Dad was the one who first tried to get me interested in baseball, though I didn’t really have the attention span for it at the time. He bought into the early 1980s hype surrounding the baseball card hobby too, but at the time I was more interested in Star Wars cards than baseball cards.

I ended up with a large part of my current baseball card collection thanks to dad. The complete run of 1980s Topps sets isn’t very valuable, and I’m not even sure how much they mean to me. But he also gave me some great old ones that will always be part of my Mets baseball card collection. (I still have the Star Wars card sets too, though they’re not exactly in mint condition.)

Dad loved to go to Somerset Patriots games, and I think he got to know every usher and vendor who worked there at the time.
Dad loved to go to Somerset Patriots games, and I think he got to know every usher and vendor who worked there at the time.

When I did finally start to pay more attention to baseball as I got older, we went to games together. I saw games at Shea Stadium, the (renovated) original Yankee Stadium, Veterans Stadium, Lackawanna County Stadium, Mercer County Waterfront Park, Skylands Park, Binghamton Municipal Stadium, Commerce Bank Park (Bridgewater) and Bears & Eagles Riverfront Stadium with him. We also went to the Baseball Hall of Fame in Cooperstown.

Dad got me my first “game-used” baseball, tossed to us by a career minor leaguer then playing in the Blue Jays system, Jose Monzon. He’d help me get autographs at minor league games when I was a kid (and occasionally, even later – he had much better luck getting Rick Wise to come over and sign autographs than anyone else did at Somerset Patriots games.)

There was another time we had gone to Scranton to see the Red Barons play the Norfolk Tides, and we were staying overnight at a hotel near the ballpark. A few of the players either hadn’t found housing permanent housing yet or were being housed there at the same hotel.

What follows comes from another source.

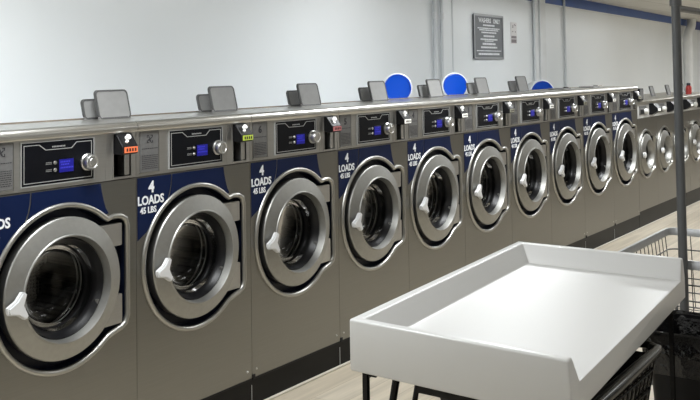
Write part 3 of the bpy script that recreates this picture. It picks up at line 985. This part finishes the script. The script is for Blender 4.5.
# top outer: walls at height HT along near end (u=0), washer side (v=0), far end (u=1); aisle side low (HL)
vn = 1 - 0.008 * sv
o_A = V(0, 0, HT); o_B = V(1, 0, HT)
o_C = V(1, 1 - 0.006 * sv, HT); o_D = V(0, 1 - 0.006 * sv, HT)
lo_C = V(1, 1, HL); lo_D = V(0, 1, HL)
# inner top edges
i_A = V(tw * su, tw * sv, HT); i_B = V(1 - tw * su, tw * sv, HT)
i_C = V(1 - tw * su, 1 - 0.006 * sv, HT); i_D = V(tw * su, 1 - 0.006 * sv, HT)
# inner base
b_A = V(ti * su, ti * sv, HL); b_B = V(1 - ti * su, ti * sv, HL); b_C = V(1 - ti * su, 1, HL); b_D = V(ti * su, 1, HL)
F = bm.faces.new
F(ob[::-1])
F((ob[0], ob[1], o_B, o_A))
F((ob[1], ob[2], lo_C, o_C, o_B))
F((ob[3], ob[0], o_A, o_D, lo_D))
F((ob[2], ob[3], lo_D, b_D, b_C, lo_C))
F((o_A, o_B, i_B, i_A)); F((o_B, o_C, i_C, i_B)); F((o_D, o_A, i_A, i_D))
F((i_A, i_B, b_B, b_A)); F((i_B, i_C, b_C, b_B)); F((i_D, i_A, b_A, b_D))
F((b_A, b_B, b_C, b_D))
F((o_C, lo_C, b_C, i_C)); F((lo_D, o_D, i_D, b_D))
bmesh.ops.recalc_face_normals(bm, faces=bm.faces)
bmesh.ops.bevel(bm, geom=[e_ for e_ in bm.edges if e_.calc_face_angle(0) > 0.12], offset=0.007, segments=3, affect='EDGES', profile=0.5)
fin(bm, 'tray_top', TRAYM, t, 40)
def leg_at(p, lean=(0, 0)):
    bm = bmesh.new()
    s = 0.0085
    x, y = p.x, p.y
    q = [(-s, -s), (s, -s), (s, s), (-s, s)]
    a = [bm.verts.new((x + dx, y + dy, HB - 0.001)) for dx, dy in q]; b = [bm.verts.new((x + lean[0] + dx, y + lean[1] + dy, 0.001)) for dx, dy in q]
    bm.faces.new(a); bm.faces.new(b[::-1])
    for i in range(4):
        j = (i + 1) % 4; bm.faces.new((a[i], b[i], b[j], a[j]))
    fin(bm, 'leg', BLKMETAL, t)
legs = [Vector((0.343, -1.568, 0)) - ctr, P(0.965, 0.085, 0), P(0.97, 0.93, 0), P(0.04, 0.93, 0)]
for p in legs:
    leg_at(p)
bm = bmesh.new()
for i in range(4):
    a, b = legs[i], legs[(i + 1) % 4]
    if i == 1 or i == 0:
        d = (b - a).normalized()
        tube(bm, [(a.x, a.y, HB - 0.014), (b.x, b.y, HB - 0.014)], 0.011, 6)
fin(bm, 'apron_frame', BLKMETAL, t)
bm = bmesh.new()
g0 = Vector((0.343, -1.578, 0)) - ctr
box(bm, g0.x - 0.004, g0.x + 0.004, g0.y - 0.03, g0.y, HB - 0.012, HB - 0.001)
fin(bm, 'gusset', BLKMETAL, t)
for ya, yb in ((-1.684, -1.525), (-1.762, -1.60)):
    bm = bmesh.new(); a_ = Vector((0.343, ya, HB - 0.002)) - ctr; b_ = Vector((0.343, yb, 0.002)) - ctr
    tube(bm, [a_, b_], 0.0125 if ya > -1.7 else 0.009, 8)
    fin(bm, 'leg_brace', BLKMETAL, t, 40)
bm = bmesh.new(); box(bm, 0.335 - ctr.x, 0.350 - ctr.x, -2.19 - ctr.y, -1.762 - ctr.y, 0.755, HB - 0.001, 0.002)
fin(bm, 'end_rail', BLKMETAL, t)

# ------------------------------------------------------------------ black wire cart under the table
def wire_cart(name, x0, x1, y0, y1, zr, zb, mats_, rimh, step, label, rimr=None, casters=True, cat='laundry cart'):
    e = empty(name, (x0, (y0 + y1) / 2, 0)); tag(e, label, cat)
    ox, oy = x0, (y0 + y1) / 2
    def L2(x, y, z): return (x - ox, y - oy, z)
    rimM, wireM = mats_
    bm = bmesh.new()
    rc = 0.05
    def loop(x0, x1, y0, y1, z, rc):
        pts = []
        for cx_, cy_, a0 in ((x1 - rc, y1 - rc, 0), (x0 + rc, y1 - rc, 90), (x0 + rc, y0 + rc, 180), (x1 - rc, y0 + rc, 270)):
            for q in range(7):
                a = math.radians(a0 + 15 * q)
                pts.append(L2(cx_ + rc * math.cos(a), cy_ + rc * math.sin(a), z))
        return pts
    if rimr:
        tube(bm, loop(x0, x1, y0, y1, zr, rc), rimr, 14, closed=True)
    else:
        hw = 0.009
        out = loop(x0 - hw, x1 + hw, y0 - hw, y1 + hw, 0, rc + hw); inn = loop(x0 + hw, x1 - hw, y0 + hw, y1 - hw, 0, rc - hw)
        secs = [(out, zr - rimh), (out, zr - 0.004), ([tuple((Vector(p) * 0.8 + Vector(q) * 0.2)) for p, q in zip(out, inn)], zr), ([tuple((Vector(p) * 0.2 + Vector(q) * 0.8)) for p, q in zip(out, inn)], zr), (inn, zr - 0.004), (inn, zr - rimh), (out, zr - rimh)]
        loft(bm, [[(p[0], p[1], z) for p in lp] for lp, z in secs])
        bmesh.ops.remove_doubles(bm, verts=bm.verts, dist=1e-6)
    fin(bm, 'rim', rimM, e, 45)
    taper = 0.05
    bm = bmesh.new()
    bx0, bx1, by0, by1 = x0 + taper, x1 - taper, y0 + taper, y1 - taper
    def seg(a, b, r=0.0025): tube(bm, [a, b], r, 5)
    top = zr - (rimh if not rimr else 0)
    nx = max(2, int((x1 - x0) / step)); ny = max(2, int((y1 - y0) / step))
    for i in range(1, nx):
        f = i / nx
        xa, xb = x0 + f * (x1 - x0), bx0 + f * (bx1 - bx0)
        seg(L2(xa, y0, top), L2(xb, by0, zb)); seg(L2(xa, y1, top), L2(xb, by1, zb)); seg(L2(xb, by0, zb), L2(xb, by1, zb))
    for i in range(1, ny):
        f = i / ny
        ya, yb = y0 + f * (y1 - y0), by0 + f * (by1 - by0)
        seg(L2(x0, ya, top), L2(bx0, yb, zb)); seg(L2(x1, ya, top), L2(bx1, yb, zb)); seg(L2(bx0, yb, zb), L2(bx1, yb, zb))
    fin(bm, 'wire_grid', wireM, e)
    bm = bmesh.new()
    for q in range(1, 6):
        f = q / 5
        z = top + (zb - top) * f; tt = taper * f
        tube(bm, loop(x0 + tt, x1 - tt, y0 + tt, y1 - tt, z, rc), 0.004, 6, closed=True)
    fin(bm, 'wire_hoop', wireM, e)
    bm = bmesh.new()
    fz = 0.16
    for a, b in (((bx0, by0), (bx1, by0)), ((bx1, by0), (bx1, by1)), ((bx1, by1), (bx0, by1)), ((bx0, by1), (bx0, by0))):
        tube(bm, [L2(*a, fz), L2(*b, fz)], 0.012, 8)
    for a in ((bx0, by0), (bx1, by0), (bx1, by1), (bx0, by1)):
        tube(bm, [L2(*a, fz), L2(*a, zb)], 0.010, 8)
    fin(bm, 'base_frame', POLEM, e, 40)
    for a in ((bx0, by0), (bx1, by0), (bx1, by1), (bx0, by1)):
        bm = bmesh.new()
        p = L2(*a, 0)
        lathe(bm, [(0, -0.012), (0.045, -0.012), (0.052, -0.006), (0.052, 0.006), (0.045, 0.012), (0, 0.012)], p[0], 0.053, 24)
        bmesh.ops.translate(bm, verts=bm.verts, vec=(0, p[1], 0))
        box(bm, p[0] - 0.018, p[0] + 0.018, p[1] - 0.018, p[1] + 0.018, 0.108, 0.15, 0.003)
        fin(bm, 'caster', BLACKPL, e, 40)
    return e, L2

e1, L2 = wire_cart('wire_cart', 0.42, 1.24, -2.235, -1.78, 0.745, 0.40, (BLKMETAL, BLKMETAL), 0.0, 0.045, 'black wire laundry cart with a tubular rim parked under the white folding table', rimr=0.014)
bm = bmesh.new()
tube(bm, [L2(0.52, -2.215, 0.745), L2(0.52, -2.25, 0.748), L2(0.56, -2.262, 0.75), L2(1.16, -2.248, 0.75), L2(1.20, -2.24, 0.748), L2(1.205, -2.21, 0.745)], 0.017, 14)
fin(bm, 'push_handle', mat('dark_chrome', (0.10, 0.10, 0.10), 0.25, 1.0), e1, 50)
bm = bmesh.new()
def rq(x0, x1, y0, y1, z):
    return [L2(*p, z) for p in ((x1, y1), (x0, y1), (x0, y0), (x1, y0))]
loft(bm, [rq(0.43, 1.23, -2.225, -1.79, 0.72), rq(0.475, 1.185, -2.18, -1.835, 0.415)])
f_ = bm.verts[:] if False else None
bm.verts.ensure_lookup_table()
bm.faces.new([bm.verts[i] for i in (4, 5, 6, 7)])
fin(bm, 'liner', BAGM, e1)
# ------------------------------------------------------------------ grey rimmed wire cart with hanging rack
e2, L2 = wire_cart('wire_cart', 2.54, 3.45, -2.31, -1.62, 0.80, 0.36, (CARTRIM, WIREM), 0.042, 0.062, 'grey rimmed wire laundry cart with a tall hanging rack, beyond the white table')
bm = bmesh.new(); tube(bm, [L2(2.437 + 0.06, -1.97, 0.14), L2(2.497, -1.97, 2.2)], 0.0145 * 1.5, 14); fin(bm, 'rack_pole', POLEM, e2, 40)
bm = bmesh.new(); tube(bm, [L2(3.49, -1.97, 0.14), L2(3.49, -1.97, 2.2)], 0.0145 * 1.5, 14); fin(bm, 'rack_pole', POLEM, e2, 40)
bm = bmesh.new(); tube(bm, [L2(2.497, -1.97, 2.035), L2(3.49, -1.97, 2.035)], 0.017, 14); fin(bm, 'hanging_bar', POLEM, e2, 40)
for x_ in (2.497, 3.49):
    bm = bmesh.new()
    tube(bm, [L2(x_, -1.97, 2.045), L2(x_, -1.97, 2.085)], 0.029, 14)
    fin(bm, 'bar_collar', POLEM, e2, 40)

# ------------------------------------------------------------------ black bin with bag
e = empty('trash_bin', (2.12, -2.22, 0)); tag(e, 'black trash bin lined with a shiny black bag, beyond the white table', 'bin')
def sq(hx, hy, z, r=0.05, jit=0.0, rn=None):
    out = []
    for cx_, cy_, a0 in ((hx - r, hy - r, 0), (-hx + r, hy - r, 90), (-hx + r, -hy + r, 180), (hx - r, -hy + r, 270)):
        for q in range(6):
            a = math.radians(a0 + 18 * q)
            j = rn.uniform(-jit, jit) if rn else 0
            jz = rn.uniform(-jit, jit) if rn else 0
            out.append((cx_ + (r + j) * math.cos(a), cy_ + (r + j) * math.sin(a), z + jz * 0.6))
    return out
bm = bmesh.new()
loft(bm, [sq(0.18, 0.22, 0.002), sq(0.205, 0.25, 0.45), sq(0.21, 0.255, 0.595), sq(0.198, 0.243, 0.595), sq(0.17, 0.21, 0.03)])
fin(bm, 'bin_body', BLACKPL, e, 40)
rn = random.Random(11)
bm = bmesh.new()
loft(bm, [sq(0.222, 0.268, 0.44, jit=0.012, rn=rn), sq(0.225, 0.27, 0.52, jit=0.008, rn=rn), sq(0.220, 0.265, 0.604, jit=0.005, rn=rn), sq(0.205, 0.25, 0.610, jit=0.004, rn=rn), sq(0.190, 0.235, 0.55, jit=0.006, rn=rn), sq(0.160, 0.20, 0.30, jit=0.02, rn=rn), sq(0.12, 0.15, 0.10, jit=0.015, rn=rn)])
fin(bm, 'bin_bag', BAGM, e, 60)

Dad loved to talk to everybody and while we were all eating the hotel’s free continental breakfast, he ended up striking up a conversation with Eude Brito, a pitcher who had spend a little time with the Phillies the year before. I never would have asked in that setting, but Dad got Brito to agree to sign an autograph for me, so I went back to the room and grabbed his card. Though it would have no value to 99.9 percent of baseball fans, it will always be priceless to me.

13 thoughts on “Remembering Dad

  1. Sorry for your loss. This post is a great tribute to your father. He’s a lucky guy… and from the sounds of it, you’re a lucky son with many great memories to reflect on.